Jun 16, 2010 20:19
I have often felt guilty about not keeping up with the news, but I think I just figured out watch kills my ability to watch the news.
It's not that it's filled with horrific events, in the face of which I feel utterly helpless.
It's not that the Republican party has taken the principles and practices of internet trolling and wrought them into a massive political weapon.
It's the meta.
I just watched a news story on the BP oil crisis, about 10-15 minutes long because it was The News Hour, that was followed immediately about how that would impact the president's image. Did he come off as weak? Did he seem like he had a grip on the situation. He gave his speech from the Oval Office rather than at the regular podium--was that significant? Other presidents used the Oval Office to announce _________. Was his speech on a par with theirs?

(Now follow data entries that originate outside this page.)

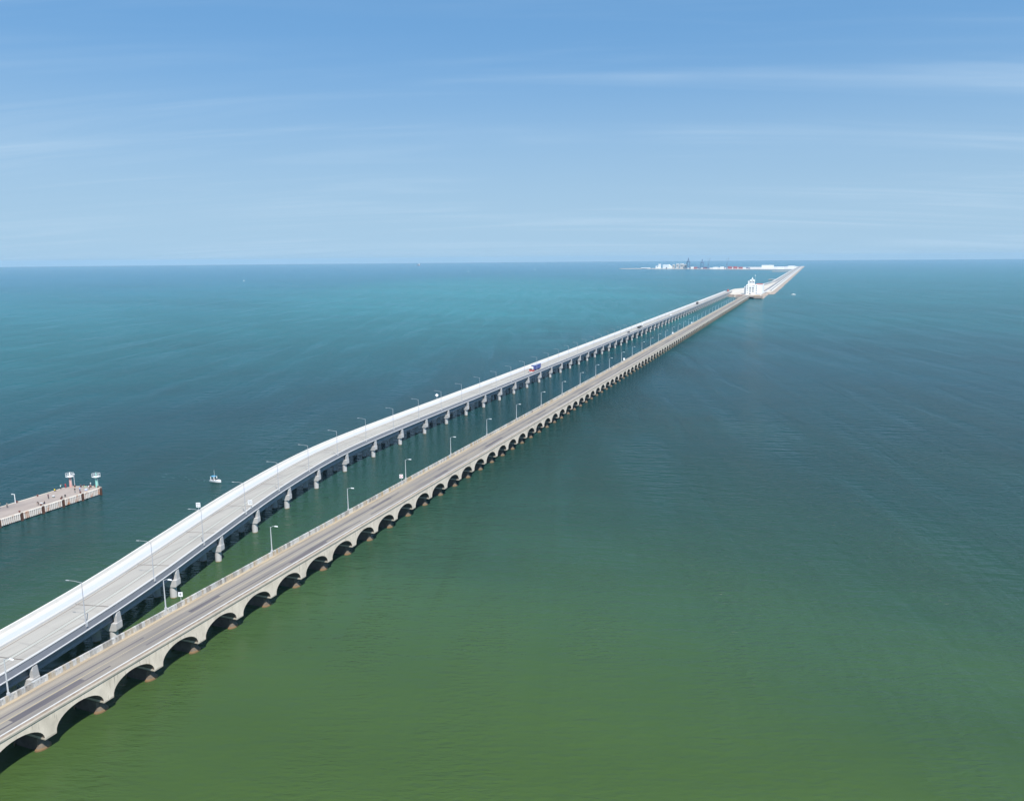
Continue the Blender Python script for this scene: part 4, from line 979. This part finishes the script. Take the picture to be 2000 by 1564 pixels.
def gantry(loc, label, h, w_):
    t = thing('gantry_crane', label, 'crane', loc)
    for x in (-w_/2, w_/2):
        for y in (-9, 9): MB().box(x-1.2, x+1.2, y-1.2, y+1.2, 0, h*0.62).build('leg', M_crane, t)
    MB().box(-w_/2-2, w_/2+2, -10, 10, h*0.58, h*0.66).build('portal_beam', M_crane, t)
    MB().box(-w_/2-1, w_/2+1, -9.5, 9.5, h*0.24, h*0.28).build('sill_beam', M_crane, t)
    MB().frustum((0,0), w_*0.32, 4, h*0.66, (0,0), 1.6, 1.2, h).build('apex_frame', M_crane, t)
    MB().box(-2, 2, -40, 22, h*0.67, h*0.72).build('boom', M_crane, t); MB().box(-3, 3, 2, 9, h*0.68, h*0.76).build('cabin', M_crane, t)
gantry((-789, 5435, 3), 'tallest dark blue gantry crane standing left of the container yard', 72, 18)
gantry((-696, 5405, 3), 'second dark blue gantry crane with open portal frame', 62, 16)
def jib(loc, label, h, lean):
    t = thing('jib_crane', label, 'crane', loc)
    MB().box(-8, 8, -5, 5, 0, 6).build('base', M_crane, t); MB().tube((0,0,6),(0,0,h*0.42),2.0,1.6,8).build('tower', M_crane, t)
    bevbox('cabin', M_crane, t, -3, 3, -4, 3, h*0.30, h*0.44, 0.3)
    MB().tube((0,0,h*0.36),(lean,0,h),1.1,0.7,6).build('jib', M_crane, t); MB().tube((-3,0,h*0.42),(-5,0,h*0.95),0.6,0.4,6).build('mast', M_crane, t)
jib((-652, 5375, 3), 'slender blue harbour crane with raised jib, left of the pair', 70, 10)
jib((-530, 5330, 3), 'slender blue harbour crane with raised jib, right of the pair', 70, 9)

# ---------------------------------------------------------------- air
def haze():
    mb = MB().box(-16500, 16500, -16500, 16500, -6, 100)
    m = bpy.data.materials.new('haze'); m.use_nodes = True; nt = m.node_tree; nt.nodes.clear()
    o = nt.nodes.new('ShaderNodeOutputMaterial'); v = nt.nodes.new('ShaderNodeVolumePrincipled')
    v.inputs['Color'].default_value = (0.52,0.79,0.98,1); v.inputs['Density'].default_value = 0.00006; v.inputs['Anisotropy'].default_value = 0.0
    nt.links.new(v.outputs[0], o.inputs['Volume'])
    return tag(mb.build('haze', m), kind='stuff')
haze()
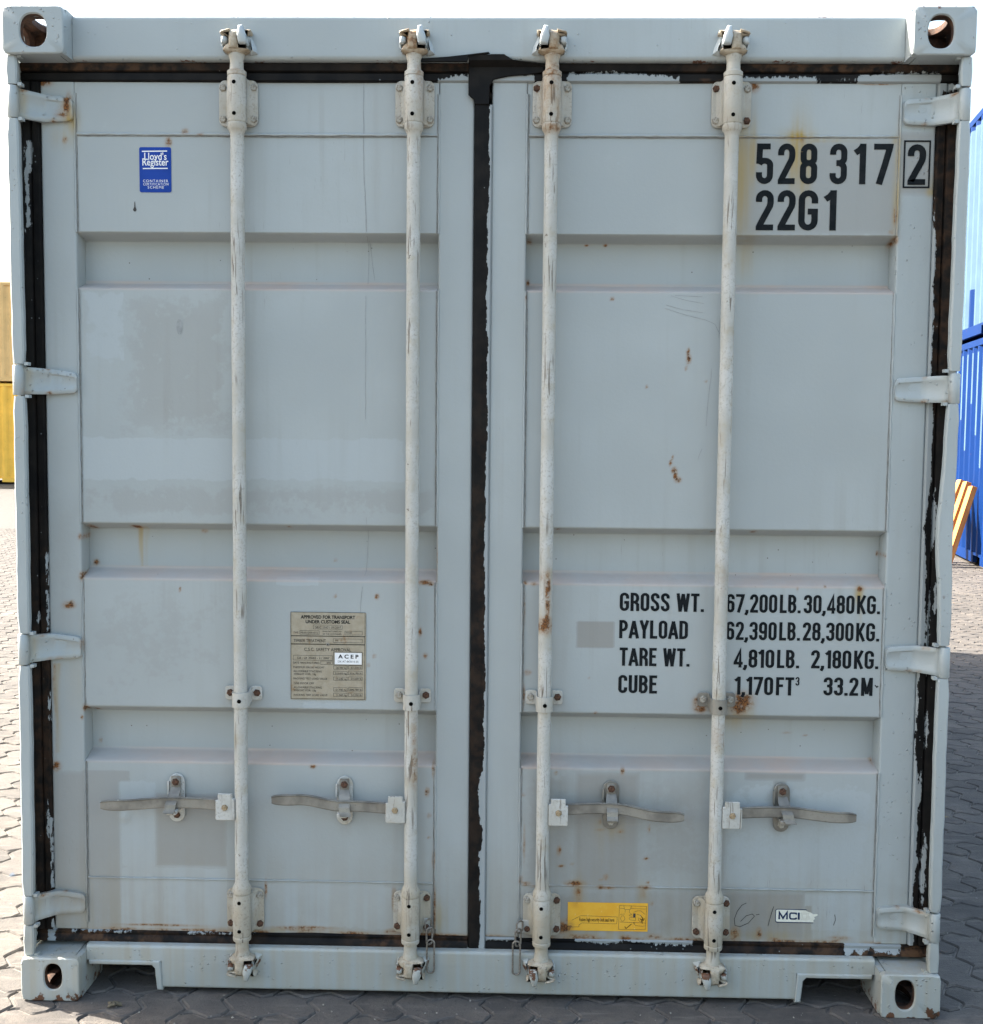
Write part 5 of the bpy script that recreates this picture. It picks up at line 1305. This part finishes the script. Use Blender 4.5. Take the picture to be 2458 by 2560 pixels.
# blue stack on the right: its long side runs through (5.338,10.13)
bx0 = Vector((5.338, 10.13, 0))+Vector((c_, s_, 0))*1.219+Vector((-s_, c_, 0))*1.6
def pale_low(k, outer, q):
    return (1.15+.75*((k*37) % 5)/4.0, 2.50) if outer else None
def pale_up(k, outer, q):
    return (.16+.45*((k*29) % 3 == 1), 2.55) if (outer or q == 2) else None
far_container('blue container with pale lettering, lower of the stack right of the grey container', 'blue containers stacked at the right', (bx0.x, bx0.y, .0), th, 6.058, 2.66, 'c_blue', pale_low)
far_container('blue container with pale lettering, upper of the stack right of the grey container', 'blue containers stacked at the right', (bx0.x, bx0.y, 2.665), th, 6.058, 2.70, 'c_blue', pale_up)
far_container('bright yellow container, lower of the distant stack at the left edge', 'yellow containers stacked at the left', (-15.0, 27.49+1.219, .0), R(90), 12.19, 2.66, 'c_yellow')
far_container('faded ochre container, upper of the distant stack at the left edge', 'yellow containers stacked at the left', (-15.03, 27.52+1.219, 2.67), R(90), 12.19, 2.64, 'c_tan')
# orange timbers leaning on the blue stack
for k, (b, t, w, lab) in enumerate((((5.07, 10.52, 0), (5.372, 10.60, .93), .12, 'orange timber plank leaning on the blue container, nearest of three'),
                                    ((5.08, 10.78, 0), (5.405, 10.86, .97), .12, 'orange timber plank leaning on the blue container, middle of three'),
                                    ((5.04, 11.05, 0), (5.44, 11.14, .98), .12, 'orange timber plank leaning on the blue container, farthest of three'))):
    B, T = Vector(b), Vector(t); d = T-B; L = d.length; z = d.normalized(); xx = Vector((0, 1, 0)).cross(z).normalized(); yy = z.cross(xx)
    mb = MB(); bv = .004; h = .03
    ring = lambda zz, e: [(a, b_, zz) for a, b_ in ((-h+e, -w/2+e), (h-e, -w/2+e), (h-e, w/2-e), (-h+e, w/2-e))]
    V = ring(0, 0)+ring(L-bv, 0)+ring(L, bv)
    mb.add(V, [(3, 2, 1, 0)]+[(r_*4+q, r_*4+(q+1) % 4, (r_+1)*4+(q+1) % 4, (r_+1)*4+q) for r_ in (0, 1) for q in range(4)]+[(8, 9, 10, 11)])
    o = mb.build('timber_plank', 'wood', None, 20)
    o.matrix_world = Matrix(((xx.x, yy.x, z.x, B.x), (xx.y, yy.y, z.y, B.y), (xx.z, yy.z, z.z, B.z), (0, 0, 0, 1)))
    tag(o, lab, 'plank', 'timbers leaning on the blue container')
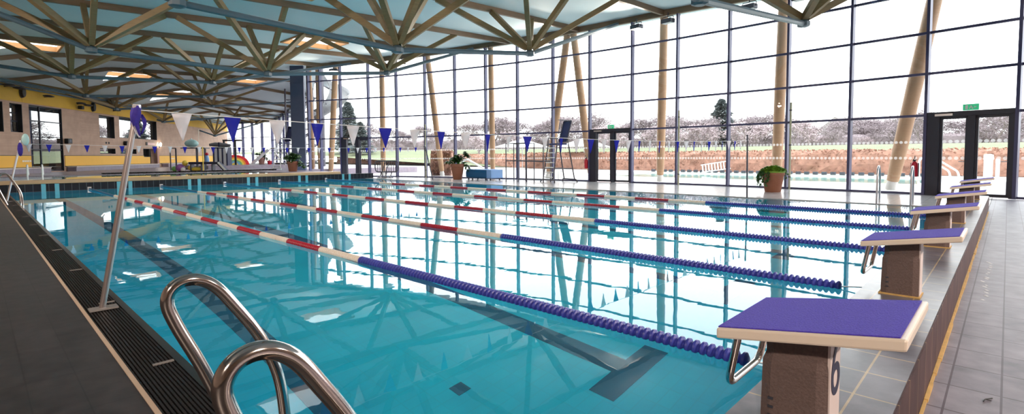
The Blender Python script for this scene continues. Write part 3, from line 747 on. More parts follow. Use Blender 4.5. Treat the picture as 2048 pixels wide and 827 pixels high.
# ------------------------------------------------------------------ pennant lines
def pennant(w, h, tw, m, parent, x, z):
    a = tw; d = V((math.cos(a), math.sin(a), 0)); e = V((-math.sin(a), math.cos(a), 0)); vs = []; n = 6
    for i in range(n+1):
        f = i/n; ww = w/2*(1-f)+.004; b = .02*math.sin(f*2.2)
        for k in (-1, 0, 1): vs.append(V((x, 0, z-.004-h*f))+d*ww*k+e*(b*(1 if k == 0 else .3)))
    fs = []
    for i in range(n):
        for k in range(2): fs.append((i*3+k, i*3+k+1, i*3+4+k, i*3+3+k))
    o = part(MB().add(vs, fs), 'flag', m, parent, smooth=True)
    s = o.modifiers.new('hem', 'SOLIDIFY'); s.thickness = .002
    return o
def line(y, x0, x1, z0, sag, z1, first, step, label, w, h):
    t = thing('pennant_line', label, 'pennant line', (0, y, 0))
    def zz(x):
        f = (x-x0)/(x1-x0); return z0+(z1-z0)*f-sag*4*f*(1-f)
    part(MB().tube([(x0+(x1-x0)*i/30, 0, zz(x0+(x1-x0)*i/30)) for i in range(31)], .004, 5), 'cord', 'white', t)
    x = first; k = 0
    while x < x1-.15:
        tw = random.uniform(-.35, .35)
        pennant(w, h*random.uniform(.93, 1.03), tw, 'flag_blue' if k % 2 else 'flag_white', t, x, zz(x)); x += step; k += 1
random.seed(21)
line(5.27, 1.0, 14.98, 1.645, .115, 1.62, 1.30, .413, 'string of blue and white pennants across the pool from the leaning pole', .145, .235)
line(20.5, .98, 15.3, 1.66, .065, 1.66, 1.17, .438, 'farther string of blue and white pennants above the end of the pool', .13, .23)

# ------------------------------------------------------------------ potted plants
def pot(rt, rb, h, m='terracotta'):
    return MB().lathe([(rb*.96, 0), (rb, .02), (rt*.93, h*.80), (rt*.96, h*.82), (rt, h*.84), (rt, h), (rt*.9, h), (rt*.88, h*.9), (rt*.1, h*.9)], 26)
def leaf(mb, p, d, L, W, droop=.3):
    p = V(p); d = V(d).normalized(); s = d.cross(V((0, 0, 1)))
    if s.length < .05: s = V((1, 0, 0))
    s.normalize(); up = s.cross(d)
    q = [p, p+d*L*.35+s*W*.5+up*.02*L, p+d*L*.35-s*W*.5+up*.02*L, p+d*L*.7+s*W*.38-V((0, 0, droop*L*.3)), p+d*L*.7-s*W*.38-V((0, 0, droop*L*.3)), p+d*L-V((0, 0, droop*L*.8)), p+d*L*.35-up*.03*L, p+d*L*.7-V((0, 0, droop*L*.3))-up*.03*L]
    mb.add(q, [(0, 1, 6), (0, 6, 2), (1, 3, 7, 6), (6, 7, 4, 2), (3, 5, 7), (7, 5, 4)])
random.seed(5)
t = thing('potted_plant', 'terracotta pot of trailing light green creeper on the deck by the tall pole', 'potted plant', (17.84, 5.45, .02))
po = part(pot(.345, .235, .66), 'pot', 'terracotta', t, smooth=True); part(MB().lathe([(.30, .60), (.3, .62)], 20), 'soil', 'soil', t)
mb = MB()
for i in range(1500):
    a = random.uniform(0, 2*PI); r = .36*math.sqrt(random.random()); z = .66+.17*(1-(r/.38)**2)*random.uniform(.5, 1)
    p = V((r*math.cos(a), r*math.sin(a), z)); leaf(mb, p, (math.cos(a)*.8+random.uniform(-.5, .5), math.sin(a)*.8+random.uniform(-.5, .5), random.uniform(.1, 1)), .075, .06)
mb.ball((0, 0, .66), .36, 22, 10, (1, 1, .42))
part(mb, 'leaf_mound', 'leaf_light', t, smooth=True)
mb = MB()
rtv = V((.69, -.72, 0))
for j in range(26):
    side = -1 if j < 18 else 1
    a0 = rtv*side; ang = random.uniform(-.9, .9); d = Matrix.Rotation(ang, 3, 'Z') @ a0
    L = random.uniform(.15, .55) if side < 0 else random.uniform(.08, .28); p = d*.37+V((0, 0, .68)); n = int(L/.03)
    for k in range(n):
        q = p+d*(.07*min(1, k*.25))-V((0, 0, k*.03)); leaf(mb, q, (random.uniform(-1, 1), random.uniform(-1, 1), random.uniform(-.8, .3)), .08, .065)
part(mb, 'creeper', 'leaf', t, smooth=True)

t = thing('potted_plant', 'terracotta pot with broad leaved plant and one tall shoot beside the blue trolley box', 'potted plant', (17.25, 20.4, .02))
part(pot(.35, .225, .80), 'pot', 'terracotta', t, smooth=True); part(MB().lathe([(.3, .72), (.3, .74)], 20), 'soil', 'soil', t)
mb = MB()
def rosette(c, n, L, W, up=.4):
    for i in range(n):
        a = random.uniform(0, 2*PI); leaf(mb, V(c)+V((random.uniform(-.05, .05), random.uniform(-.05, .05), random.uniform(-.05, .06))), (math.cos(a), math.sin(a), random.uniform(-.1, up*2)), L*random.uniform(.7, 1.1), W, .5)
for j in range(22):
    a = random.uniform(0, 2*PI); r = random.uniform(.0, .27); rosette((r*math.cos(a), r*math.sin(a), .86+random.uniform(0, .36)), 11, .28, .14)
for j in range(4): rosette(rtv*(.35+.08*j)+V((0, 0, .84-.12*j)), 18, .22, .13, .1)
rosette(rtv*.5+V((0, 0, 1.18)), 40, .24, .16, .6); rosette(rtv*.42+V((0, 0, 1.32)), 26, .22, .15, .6)
for j in range(3): rosette(-rtv*(.3+.1*j)+V((0, 0, .93-.03*j)), 14, .24, .12, .2)
part(mb, 'leaves', 'leaf', t, smooth=True)
st = MB()
for e in (rtv*.46+V((0, 0, 1.28)), rtv*.35+V((0, 0, .8)), V((0, 0, 1.0)), -rtv*.4+V((0, 0, .9)), V((.05, .1, 1.1))): st.tube([V((0, 0, .7)), (V((0, 0, .85))+e)/2, e], [.012, .009, .005], 6)
part(st, 'stems', 'greenpl', t)

def fern(x, y, z, label, s=1., potm='terracotta'):
    t = thing('potted_plant', label, 'potted plant', (x, y, z))
    part(pot(.30*s, .215*s, .56*s, potm), 'pot', potm, t, smooth=True); part(MB().lathe([(.25*s, .5*s), (.25*s, .51*s)], 16), 'soil', 'soil', t)
    global mb; mb = MB()
    for j in range(34):
        a = random.uniform(0, 2*PI); r = random.uniform(0, .42)*s; rosette((r*math.cos(a), r*math.sin(a), .56*s+random.uniform(.02, .42)*s*(1-r*.8)), 11, .27*s, .12*s, .5)
    for j in range(5): rosette(rtv*(.3+.08*j)*s+V((0, 0, (.55-.07*j)*s)), 12, .24*s, .11*s, .1)
    part(mb, 'leaves', 'leaf', t, smooth=True); return t
fern(12.35, 28.7, .42, 'terracotta pot with a dense green plant on the tan coping platform')
fern(17.0, 45.6, .62, 'green plant in a dark red pot near the end glazing', 1.0, 'roofred')

# ------------------------------------------------------------------ things on the glass side deck
t = thing('storage_trolley', 'long blue plastic box trolley beside the terracotta pot', 'storage box', (17.95, 19.15, .02), math.atan2(-1.75, -.0)+PI/2)
# local: x along camera right, long axis y
prof = [(-.38, .10), (-.42, .16), (-.43, .36), (-.40, .46), (-.36, .50), (.40, .50), (.40, .10)]
part(MB().prism(prof, -.92, .60, lambda p, d: (p[0], -d, p[1])), 'box_body', 'navyblue', t, bevel=.012)
part(MB().box(-.40, .42, -.92, -.58, .10, .52), 'end_box', 'skyblue', t, bevel=.012)
part(MB().prism([(-.41, .50), (-.37, .535), (.41, .535), (.41, .50)], -.93, .60, lambda p, d: (p[0], -d, p[1])), 'lid', 'skyblue', t)
for x, y in ((-.34, .8), (-.34, .5), (-.34, -.5), (-.34, -.8), (.3, .8), (.3, -.8)): part(MB().lathe([(.035, 0), (.04, .06), (.03, .1)], 8, (x, y, 0)), 'foot', 'darksteel', t)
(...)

This is not news. This is meta. This is wankery. This is a waste of my time. This is the shiny thing that keeps people distracted away from the real story, news that has ceased to be news at all and is only the raw material for the real point of the broadcast, the meta-news.
Trolling and meta. The news media are nothing but massive internet forums, aren't they? And the mods don't care as long as the page-views stay high.
Rant over.
I'm finally reading W.T. Stead's "The Maiden Tribute of Modern Babylon." It is perhaps the original blockbuster expose journalism, sensationalist as hell, but I never get the feeling that he's grandstanding. This is not a story about The Author's Journey into the hells of London's brothels, a narrative more closely resembling a safari than actual reportage. He keeps the author relatively transparent, to better show the horror of the sex-slave trade in young girls. It's awful. The sex trade in Victorian London was huge. I remember reading once that one in ten houses in Victorian London was a brothel. I don't know if it was true, but it appears that it was a major destination for what we now call sex holidays.
I can't recommend that my friends read it. It's too good at what it does.